La place de la femme dans la maisonnée et son influence dans l’Église au cours des trois premiers siècles est  à remarquer. Le travail domestique fournissait aux femmes une certaine indépendance économique. Parmi  les femmes ayant eu une certaine autorité, il faut citer Lydia (Ac 16, 14-15), Phoibè (Rm 16, 1-2), Chloé  (1Co 1,11).

Le modèle du couple n’existe pas dans les évangiles à l’exception de la Sainte famille. En revanche, Paul  présente plusieurs couples engagés dans l’évangélisation : Philémon et Apphia (Phm 1, 2), Aquilas et Prisca  (Ac 18, 1), Andromicos et Junia (Rm 16, 7).

Quant aux esclaves, ils sont associés à la vie de la maisonnée qui leur assure protection et attachement. Les  premières communautés chrétiennes ont développé une réflexion sur l’esclavage en mettant en valeur l’idée  de service et la notion de rachat. « Engagés dans un processus d’identification au Christ depuis leur baptême,  les chrétiens ont le devoir de racheter ceux des leurs qui ont perdu leur liberté… » (p. 81). L’Église de  maisonnée ne s’est pas uniquement construite sur des rapports de domination.

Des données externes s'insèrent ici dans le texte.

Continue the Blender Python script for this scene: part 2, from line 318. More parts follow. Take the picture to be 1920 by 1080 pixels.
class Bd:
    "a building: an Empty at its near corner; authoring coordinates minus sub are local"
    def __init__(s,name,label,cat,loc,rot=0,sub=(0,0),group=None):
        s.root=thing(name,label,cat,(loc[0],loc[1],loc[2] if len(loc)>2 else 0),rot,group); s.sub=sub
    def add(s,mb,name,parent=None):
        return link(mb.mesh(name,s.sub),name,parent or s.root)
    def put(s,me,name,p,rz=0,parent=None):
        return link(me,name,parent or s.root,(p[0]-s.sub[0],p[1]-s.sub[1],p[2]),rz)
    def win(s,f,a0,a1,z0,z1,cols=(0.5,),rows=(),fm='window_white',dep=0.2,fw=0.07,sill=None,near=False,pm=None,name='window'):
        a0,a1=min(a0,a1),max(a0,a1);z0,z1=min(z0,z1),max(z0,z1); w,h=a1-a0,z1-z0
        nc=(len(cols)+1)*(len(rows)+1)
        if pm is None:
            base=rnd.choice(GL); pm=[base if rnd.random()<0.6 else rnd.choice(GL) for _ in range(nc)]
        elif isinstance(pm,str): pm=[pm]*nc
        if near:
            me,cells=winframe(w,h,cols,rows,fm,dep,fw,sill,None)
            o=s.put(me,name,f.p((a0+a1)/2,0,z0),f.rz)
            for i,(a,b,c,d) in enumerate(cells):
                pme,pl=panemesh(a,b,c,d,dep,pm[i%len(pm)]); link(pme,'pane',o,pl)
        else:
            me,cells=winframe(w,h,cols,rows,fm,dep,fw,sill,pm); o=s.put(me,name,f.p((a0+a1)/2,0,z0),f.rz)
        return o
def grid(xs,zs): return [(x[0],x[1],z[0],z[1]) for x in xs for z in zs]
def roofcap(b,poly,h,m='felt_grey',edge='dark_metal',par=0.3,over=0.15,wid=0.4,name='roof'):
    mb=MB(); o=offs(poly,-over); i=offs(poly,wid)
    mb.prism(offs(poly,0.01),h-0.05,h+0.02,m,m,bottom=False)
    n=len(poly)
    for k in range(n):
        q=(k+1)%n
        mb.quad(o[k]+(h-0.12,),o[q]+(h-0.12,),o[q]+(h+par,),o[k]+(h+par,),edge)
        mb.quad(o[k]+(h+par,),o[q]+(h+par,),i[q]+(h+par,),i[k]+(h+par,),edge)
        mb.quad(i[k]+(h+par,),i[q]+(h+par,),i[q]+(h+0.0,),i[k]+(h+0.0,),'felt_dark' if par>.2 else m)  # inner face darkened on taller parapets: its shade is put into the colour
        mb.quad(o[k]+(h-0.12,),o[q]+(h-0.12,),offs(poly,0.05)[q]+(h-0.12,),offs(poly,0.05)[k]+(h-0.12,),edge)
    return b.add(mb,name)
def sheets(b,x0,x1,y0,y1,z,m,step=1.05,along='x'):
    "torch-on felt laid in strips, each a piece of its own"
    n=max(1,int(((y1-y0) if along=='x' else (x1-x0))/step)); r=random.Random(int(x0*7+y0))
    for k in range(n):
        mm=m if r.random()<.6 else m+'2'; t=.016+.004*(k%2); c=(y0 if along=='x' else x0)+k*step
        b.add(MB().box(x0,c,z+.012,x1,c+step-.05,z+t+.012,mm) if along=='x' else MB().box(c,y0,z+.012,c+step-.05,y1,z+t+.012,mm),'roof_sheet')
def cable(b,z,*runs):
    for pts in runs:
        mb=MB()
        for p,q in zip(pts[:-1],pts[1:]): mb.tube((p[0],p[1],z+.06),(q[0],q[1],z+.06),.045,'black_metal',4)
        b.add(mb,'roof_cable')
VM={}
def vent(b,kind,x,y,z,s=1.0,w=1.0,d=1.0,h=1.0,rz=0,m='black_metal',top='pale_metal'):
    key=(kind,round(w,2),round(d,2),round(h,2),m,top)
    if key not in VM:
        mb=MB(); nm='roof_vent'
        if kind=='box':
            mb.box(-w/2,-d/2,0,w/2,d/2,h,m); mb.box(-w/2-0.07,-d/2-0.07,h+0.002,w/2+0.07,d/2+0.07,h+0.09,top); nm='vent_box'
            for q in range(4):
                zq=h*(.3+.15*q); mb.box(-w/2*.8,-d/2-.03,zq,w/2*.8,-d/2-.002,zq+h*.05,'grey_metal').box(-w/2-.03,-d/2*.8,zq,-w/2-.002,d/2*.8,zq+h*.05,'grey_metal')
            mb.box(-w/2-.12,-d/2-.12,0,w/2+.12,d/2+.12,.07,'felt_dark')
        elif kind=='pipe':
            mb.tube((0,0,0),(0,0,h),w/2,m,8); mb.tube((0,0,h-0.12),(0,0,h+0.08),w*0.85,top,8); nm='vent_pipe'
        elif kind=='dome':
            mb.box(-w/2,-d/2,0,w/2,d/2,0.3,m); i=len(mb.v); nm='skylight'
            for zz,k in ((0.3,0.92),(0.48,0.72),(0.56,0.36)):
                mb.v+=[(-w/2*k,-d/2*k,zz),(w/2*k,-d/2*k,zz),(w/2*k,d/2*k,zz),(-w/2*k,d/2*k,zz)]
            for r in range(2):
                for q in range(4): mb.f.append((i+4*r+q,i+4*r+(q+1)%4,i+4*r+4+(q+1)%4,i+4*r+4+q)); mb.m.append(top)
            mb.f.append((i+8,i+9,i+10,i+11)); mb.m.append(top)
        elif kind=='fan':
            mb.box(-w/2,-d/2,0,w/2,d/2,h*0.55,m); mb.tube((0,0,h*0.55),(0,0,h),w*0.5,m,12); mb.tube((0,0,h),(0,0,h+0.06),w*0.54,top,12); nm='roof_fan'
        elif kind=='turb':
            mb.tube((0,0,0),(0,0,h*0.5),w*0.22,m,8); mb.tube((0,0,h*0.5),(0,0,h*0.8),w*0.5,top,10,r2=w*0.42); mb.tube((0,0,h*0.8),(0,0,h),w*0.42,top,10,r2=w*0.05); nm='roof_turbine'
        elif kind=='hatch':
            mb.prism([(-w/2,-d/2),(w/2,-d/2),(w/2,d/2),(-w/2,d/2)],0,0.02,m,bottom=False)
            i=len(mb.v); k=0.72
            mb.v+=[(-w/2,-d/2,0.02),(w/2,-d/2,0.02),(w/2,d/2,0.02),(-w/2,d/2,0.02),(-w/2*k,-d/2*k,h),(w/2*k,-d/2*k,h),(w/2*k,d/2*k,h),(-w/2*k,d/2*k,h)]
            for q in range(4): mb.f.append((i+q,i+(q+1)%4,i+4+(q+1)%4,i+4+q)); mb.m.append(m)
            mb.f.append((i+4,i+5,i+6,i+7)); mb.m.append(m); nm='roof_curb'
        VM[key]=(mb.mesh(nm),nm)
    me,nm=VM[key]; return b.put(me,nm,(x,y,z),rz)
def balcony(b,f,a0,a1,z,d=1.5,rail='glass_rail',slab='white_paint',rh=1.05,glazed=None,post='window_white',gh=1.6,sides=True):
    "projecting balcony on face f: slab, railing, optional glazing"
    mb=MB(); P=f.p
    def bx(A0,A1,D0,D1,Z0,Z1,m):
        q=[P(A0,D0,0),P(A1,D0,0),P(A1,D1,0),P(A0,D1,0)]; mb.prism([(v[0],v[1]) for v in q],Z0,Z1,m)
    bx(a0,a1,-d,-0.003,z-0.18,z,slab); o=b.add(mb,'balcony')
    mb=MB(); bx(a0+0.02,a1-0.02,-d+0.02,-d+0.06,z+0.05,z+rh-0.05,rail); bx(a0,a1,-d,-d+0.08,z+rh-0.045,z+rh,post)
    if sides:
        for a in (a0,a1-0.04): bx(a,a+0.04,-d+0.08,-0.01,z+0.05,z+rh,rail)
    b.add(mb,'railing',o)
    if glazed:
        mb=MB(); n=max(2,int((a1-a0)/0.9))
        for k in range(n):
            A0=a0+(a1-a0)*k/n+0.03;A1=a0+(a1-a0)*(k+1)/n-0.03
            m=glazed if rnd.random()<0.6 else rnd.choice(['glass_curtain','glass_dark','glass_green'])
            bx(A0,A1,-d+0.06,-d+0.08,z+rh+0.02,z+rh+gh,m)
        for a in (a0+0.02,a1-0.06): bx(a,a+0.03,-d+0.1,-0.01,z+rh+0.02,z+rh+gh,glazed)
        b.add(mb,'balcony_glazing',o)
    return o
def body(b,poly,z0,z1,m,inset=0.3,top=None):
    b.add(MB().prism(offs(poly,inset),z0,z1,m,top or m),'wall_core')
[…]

Après un chapitre sur l’évangélisation portée par des réseaux marchands et commerciaux, par des figures  d’intellectuels itinérants (cf. l’introduction du christianisme à Lyon par Irénée), et aussi par des familles de  soldats, Marie-Françoise Baslez expose comment les échanges épistolaires ont permis une organisation de la  communication chrétienne. La capacité des Églises à faire des réseaux est ainsi démontrée au IIIème siècle.  Apparaissent aussi les synodes pour examiner des questions théologiques et structurer l’Église au niveau  « catholique » et régional. Marie-Françoise Baslez met en évidence la dynamique de christianisation à  l’œuvre au cours des trois premiers siècles. Elle montre comme « l’Église à la maison » s’est ouverte peu à  peu à la dimension de l’universel.

Cette recherche historique peut être utile pour comprendre certains aspects de l’évangélisation et  l’expérience de synodalité que les chrétiens sont appelés à vivre aujourd’hui.